▶ _Given instruction_
Look for the string "with" and copy every line that has it.

▶ _Data section_

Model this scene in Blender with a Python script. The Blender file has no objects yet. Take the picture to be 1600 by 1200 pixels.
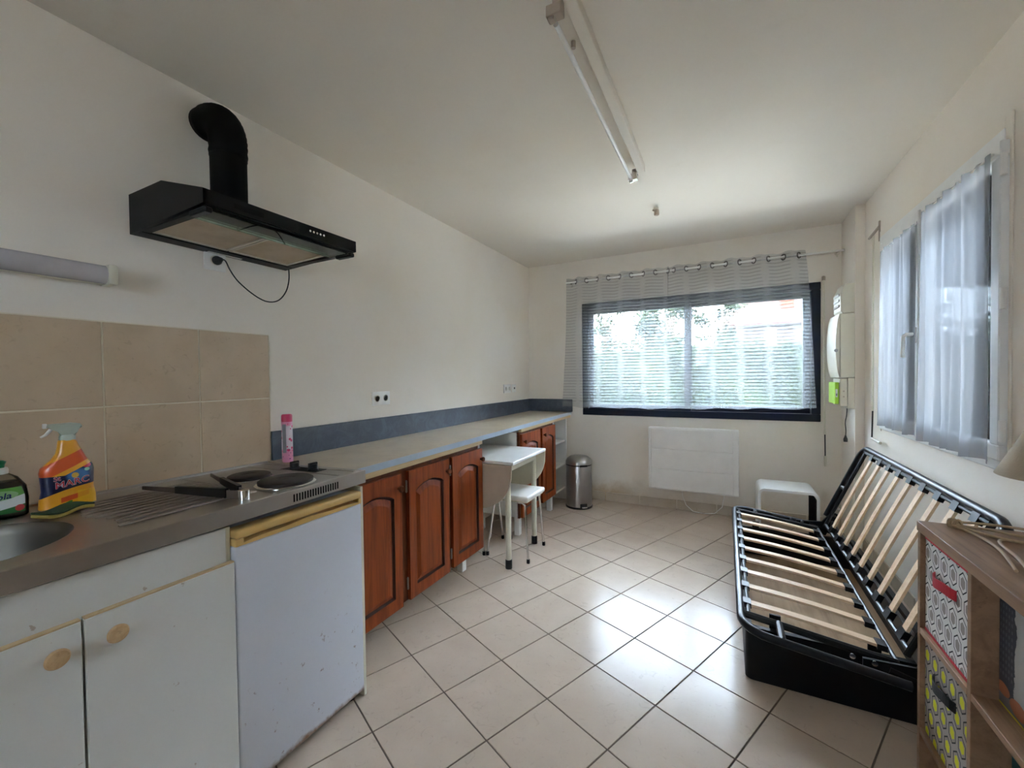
import bpy, bmesh, math, random
from mathutils import Vector, Matrix
random.seed(7)
PI = math.pi
S = bpy.context.scene
COL = S.collection
# ------------------------------------------------------------------ camera
YAW, PITCH, ROLL = 0.4731, 0.0182, -0.0129
CAM = Vector((1.9424, 0.0, 1.28))
fw = Vector((-math.sin(YAW)*math.cos(PITCH), math.cos(YAW)*math.cos(PITCH), -math.sin(PITCH)))
rt = Vector((math.cos(YAW), math.sin(YAW), 0)); up = rt.cross(fw)
r2 = rt*math.cos(ROLL) + up*math.sin(ROLL); u2 = -rt*math.sin(ROLL) + up*math.cos(ROLL)
cd = bpy.data.cameras.new('camera'); cam = bpy.data.objects.new('camera', cd); COL.objects.link(cam)
cd.sensor_width = 36; cd.lens = 652.73/1600*36; cd.clip_start = 0.02; cd.clip_end = 200
cam.matrix_world = Matrix(((r2.x, u2.x, -fw.x, CAM.x), (r2.y, u2.y, -fw.y, CAM.y), (r2.z, u2.z, -fw.z, CAM.z), (0, 0, 0, 1)))
S.camera = cam
# ------------------------------------------------------------------ light and exposure
W = bpy.data.worlds.new('sky'); S.world = W; W.use_nodes = True
wn = W.node_tree; wn.nodes.clear()
wo = wn.nodes.new('ShaderNodeOutputWorld'); wb = wn.nodes.new('ShaderNodeBackground')
wb.inputs['Color'].default_value = (0.66, 0.82, 1.0, 1); wb.inputs['Strength'].default_value = 9.5
wn.links.new(wb.outputs[0], wo.inputs[0])
sd = bpy.data.lights.new('sun', 'SUN'); sd.energy = 9.0; sd.angle = 0.02; sd.color = (1, .93, .80)
so = bpy.data.objects.new('sun', sd); COL.objects.link(so); so.location = (-4, -6, 9)
so.rotation_euler = Vector((-.22, -.36, 1)).to_track_quat('Z', 'Y').to_euler()
S.view_settings.view_transform = 'Standard'; S.view_settings.look = 'None'
S.view_settings.gamma = 1; S.view_settings.use_curve_mapping = False
S.view_settings.exposure = 2.27
S.cycles.use_denoising = True
S.cycles.max_bounces = 14; S.cycles.diffuse_bounces = 8; S.cycles.transparent_max_bounces = 24
S.cycles.sample_clamp_indirect = 8

# ------------------------------------------------------------------ node helper
class X:
    """a socket or number with arithmetic, building math nodes"""
    def __init__(s, nt, v): s.nt, s.v = nt, v
    def op(s, o, *a):
        n = s.nt.nodes.new('ShaderNodeMath'); n.operation = o
        for i, q in enumerate((s,)+a):
            q = q.v if isinstance(q, X) else q
            if isinstance(q, (int, float)): n.inputs[i].default_value = q
            else: s.nt.links.new(q, n.inputs[i])
        return X(s.nt, n.outputs[0])
    def __add__(s, o): return s.op('ADD', o)
    def __sub__(s, o): return s.op('SUBTRACT', o)
    def __mul__(s, o): return s.op('MULTIPLY', o)
    def __truediv__(s, o): return s.op('DIVIDE', o)
    def gt(s, o): return s.op('GREATER_THAN', o)
    def lt(s, o): return s.op('LESS_THAN', o)
    def abs(s): return s.op('ABSOLUTE')
    def mod(s, o): return s.op('FLOORED_MODULO', o)
    def sin(s): return s.op('SINE')
    def mx(s, o): return s.op('MAXIMUM', o)
    def mn(s, o): return s.op('MINIMUM', o)
    def sq(s): return s.op('MULTIPLY', s)
    def step(s, a, b):
        n = s.nt.nodes.new('ShaderNodeMapRange'); n.interpolation_type = 'SMOOTHSTEP'
        s.nt.links.new(s.v, n.inputs[0]); n.inputs[1].default_value = a; n.inputs[2].default_value = b
        return X(s.nt, n.outputs[0])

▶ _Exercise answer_
Model this scene in Blender with a Python script. The Blender file has no objects yet. Take the picture to be 1600 by 1200 pixels.
    """a socket or number with arithmetic, building math nodes"""